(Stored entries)
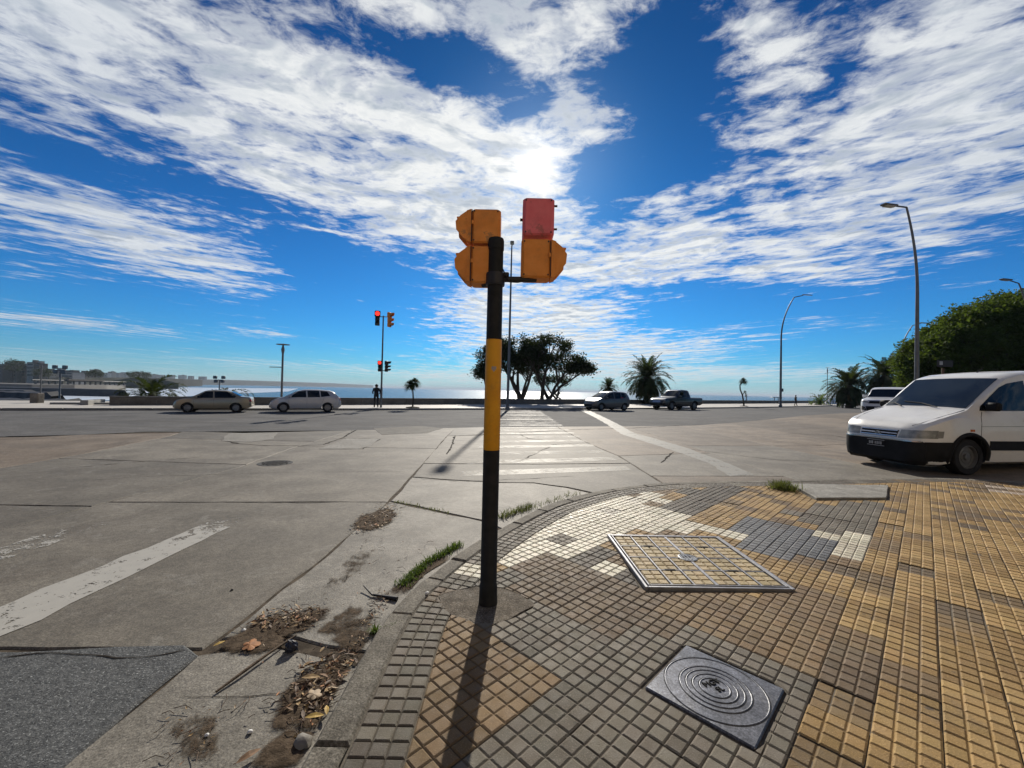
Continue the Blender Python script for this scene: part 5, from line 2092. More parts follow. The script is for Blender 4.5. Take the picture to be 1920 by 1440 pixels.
c4.end_patch('front_bumper', [(-.76, .42), (.76, .42), (.8, .62), (-.8, .62)], M_plastic, n=(12, 3), off=.04)
c4.screen('bed_opening', -2.52, -1.02, .12, M_black, off=.004)
c4.seam([(.80, .42), (.86, 1.08)]); c4.seam([(-.08, .42), (-.08, 1.1)]); c4.seam([(-.90, .42), (-.92, 1.08)])
c4.mirrors(.70, 1.16, M_darkpick, .24)

# ---- white crossover
SUV = dict(top=[(-2.1, .55), (-2.09, 1.0), (-1.98, 1.2), (-1.6, 1.52), (-1.3, 1.60), (-.4, 1.65), (.2, 1.62), (.48, 1.54), (1.10, 1.09), (1.5, 1.04), (1.88, .97), (2.02, .84), (2.12, .60), (2.13, .48)],
           belt=[(-2.1, 1.02), (-1.4, 1.04), (1.1, .99)], w=[(-2.1, .70), (-1.95, .82), (-1.5, .885), (1.3, .885), (1.75, .84), (1.98, .74), (2.13, .60)],
           bot=[(-2.1, .46), (-1.8, .30), (1.75, .24), (2.13, .32)], axles=(1.3, -1.3), r=.345, spokes=5, tumble=.18)
SY = 23.2
sx_ = at_depth(1672, 740, SY).x
M_white2 = car_paint('pearl_white_paint', (0.62, 0.62, 0.62), rough=0.3)
c5 = Car('white_crossover', 'white crossover car facing the camera, partly hidden behind the white van', 'car', SUV, (sx_, SY, zroad(sx_, SY)), pi + radians(36), 1.08, M_white2)
c5.screen('windscreen', 1.06, .52, .055)
c5.side_patch('front_window', [(.82, 1.06), (.40, 1.47), (-.02, 1.54), (-.04, 1.08)], M_glass)
c5.side_patch('rear_side_window', [(-.12, 1.08), (-.10, 1.54), (-1.0, 1.50), (-1.2, 1.15)], M_glass)
for sy in (-1, 1):
    c5.end_patch('headlight', [(sy * .46, .80), (sy * .80, .86), (sy * .78, .95), (sy * .48, .88)], M_headl, n=(6, 3))
    c5.end_patch('fog_lamp_bezel', [(sy * .50, .42), (sy * .76, .46), (sy * .74, .66), (sy * .58, .60)], M_plastic, n=(5, 4))
c5.end_patch('grille', [(-.46, .78), (.46, .78), (.44, .90), (-.44, .90)], M_plastic, n=(8, 2), off=.012)
c5.end_patch('lower_grille', [(-.48, .36), (.48, .36), (.56, .64), (-.56, .64)], M_plastic, n=(10, 3), off=.014)
c5.end_patch('number_plate', [(-.2, .50), (.2, .50), (.2, .61), (-.2, .61)], M_platew, off=.035, n=(2, 1))
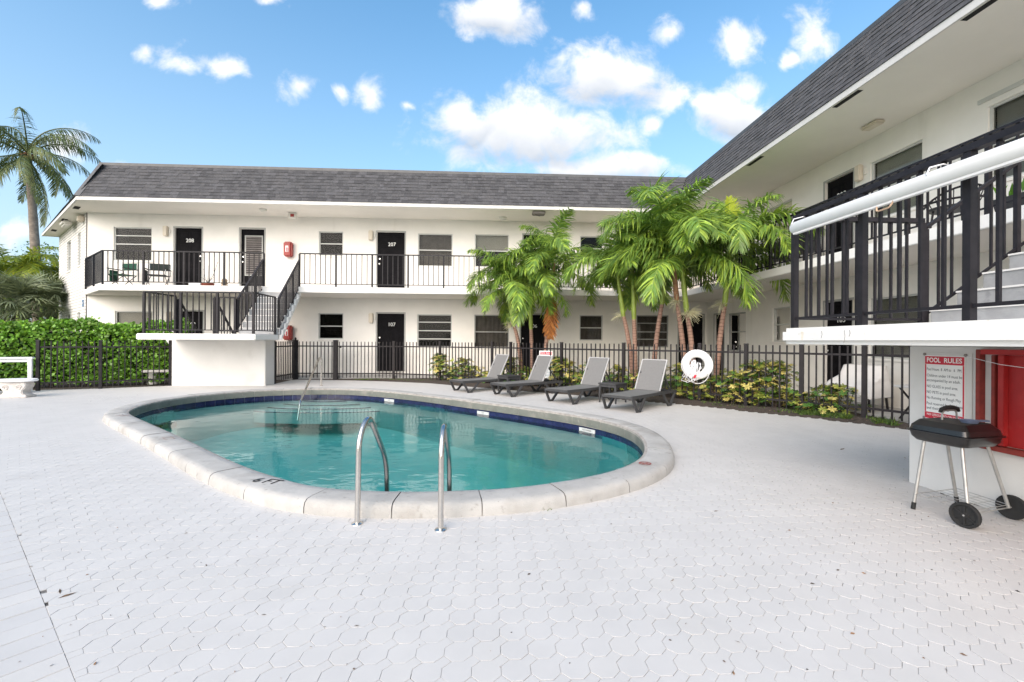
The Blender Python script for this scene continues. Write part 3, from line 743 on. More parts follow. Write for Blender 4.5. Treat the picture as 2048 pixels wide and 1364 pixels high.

» **Exercise goal**: Reproduce each record from above exactly; pictures do not belong in the copy.

» **Solved exercise**:
Continue the Blender Python script for this scene: part 5, from line 2092. More parts follow. The script is for Blender 4.5. Take the picture to be 1920 by 1440 pixels.
c4.end_patch('front_bumper', [(-.76, .42), (.76, .42), (.8, .62), (-.8, .62)], M_plastic, n=(12, 3), off=.04)
c4.screen('bed_opening', -2.52, -1.02, .12, M_black, off=.004)
c4.seam([(.80, .42), (.86, 1.08)]); c4.seam([(-.08, .42), (-.08, 1.1)]); c4.seam([(-.90, .42), (-.92, 1.08)])
c4.mirrors(.70, 1.16, M_darkpick, .24)

# ---- white crossover
SUV = dict(top=[(-2.1, .55), (-2.09, 1.0), (-1.98, 1.2), (-1.6, 1.52), (-1.3, 1.60), (-.4, 1.65), (.2, 1.62), (.48, 1.54), (1.10, 1.09), (1.5, 1.04), (1.88, .97), (2.02, .84), (2.12, .60), (2.13, .48)],
           belt=[(-2.1, 1.02), (-1.4, 1.04), (1.1, .99)], w=[(-2.1, .70), (-1.95, .82), (-1.5, .885), (1.3, .885), (1.75, .84), (1.98, .74), (2.13, .60)],
           bot=[(-2.1, .46), (-1.8, .30), (1.75, .24), (2.13, .32)], axles=(1.3, -1.3), r=.345, spokes=5, tumble=.18)
SY = 23.2
sx_ = at_depth(1672, 740, SY).x
M_white2 = car_paint('pearl_white_paint', (0.62, 0.62, 0.62), rough=0.3)
c5 = Car('white_crossover', 'white crossover car facing the camera, partly hidden behind the white van', 'car', SUV, (sx_, SY, zroad(sx_, SY)), pi + radians(36), 1.08, M_white2)
c5.screen('windscreen', 1.06, .52, .055)
c5.side_patch('front_window', [(.82, 1.06), (.40, 1.47), (-.02, 1.54), (-.04, 1.08)], M_glass)
c5.side_patch('rear_side_window', [(-.12, 1.08), (-.10, 1.54), (-1.0, 1.50), (-1.2, 1.15)], M_glass)
for sy in (-1, 1):
    c5.end_patch('headlight', [(sy * .46, .80), (sy * .80, .86), (sy * .78, .95), (sy * .48, .88)], M_headl, n=(6, 3))
    c5.end_patch('fog_lamp_bezel', [(sy * .50, .42), (sy * .76, .46), (sy * .74, .66), (sy * .58, .60)], M_plastic, n=(5, 4))
c5.end_patch('grille', [(-.46, .78), (.46, .78), (.44, .90), (-.44, .90)], M_plastic, n=(8, 2), off=.012)
c5.end_patch('lower_grille', [(-.48, .36), (.48, .36), (.56, .64), (-.56, .64)], M_plastic, n=(10, 3), off=.014)
c5.end_patch('number_plate', [(-.2, .50), (.2, .50), (.2, .61), (-.2, .61)], M_platew, off=.035, n=(2, 1))
The Blender Python script for this scene continues. Write part 3, from line 743 on. More parts follow. Write for Blender 4.5. Treat the picture as 2048 pixels wide and 1364 pixels high.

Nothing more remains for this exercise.